September to November is a beautiful time to see the changing leaves.

Dress

Due to the variable climate in Japan, if you are travelling distances you should pack for all weather.

An umbrella and waterproof jacket is also vital during your stay. T- shirts and shorts are good for the summer heat.

If you are planning on staying a long time and have large feet be warned – you won’t be able to buy new shoes while out in Japan, so make sure you either take several pairs, or buy ones that will last.

Likewise bring lots of clean socks, as Japanese custom requires you to remove your shoes before entering houses.

Visas

It is essential to ensure that your passport is up to date before you plan your trip.

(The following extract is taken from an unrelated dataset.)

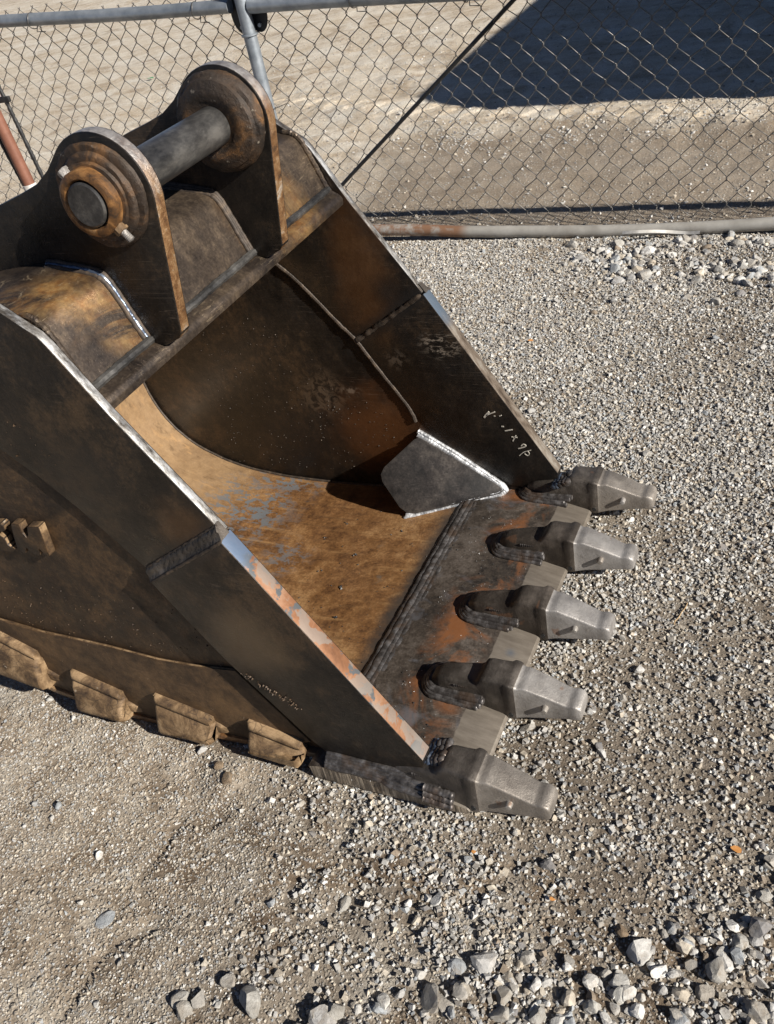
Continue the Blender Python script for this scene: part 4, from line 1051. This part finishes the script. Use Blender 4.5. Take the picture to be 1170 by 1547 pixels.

Tourist and business visitors are not required to obtain a visa if they are staying in Japan for less than 90 days. Stays of up to 6 months are permitted for citizens of Austria, Germany, Ireland, Mexico, Switzerland and the UK. Stays of up to 3 months are permitted for citizens of Argentina, Belgium, Canada, Denmark, Finland, France, Iceland, Israel, Sweden, America and other countries. Visitors from Australia and South Africa are among those nationals requiring a visa valid for 90 days.

Working holiday visas are easier to obtain then regular visas, and are available to persons age 18-30 from Australia, Canada and New Zealand. This allows a six- month stay and two six-month extensions.

Make sure you obtain a letter of employment from Japan before you arrive in the country.

If you plan to stay in Japan for more than 90 days you must obtain an Alien Registration card.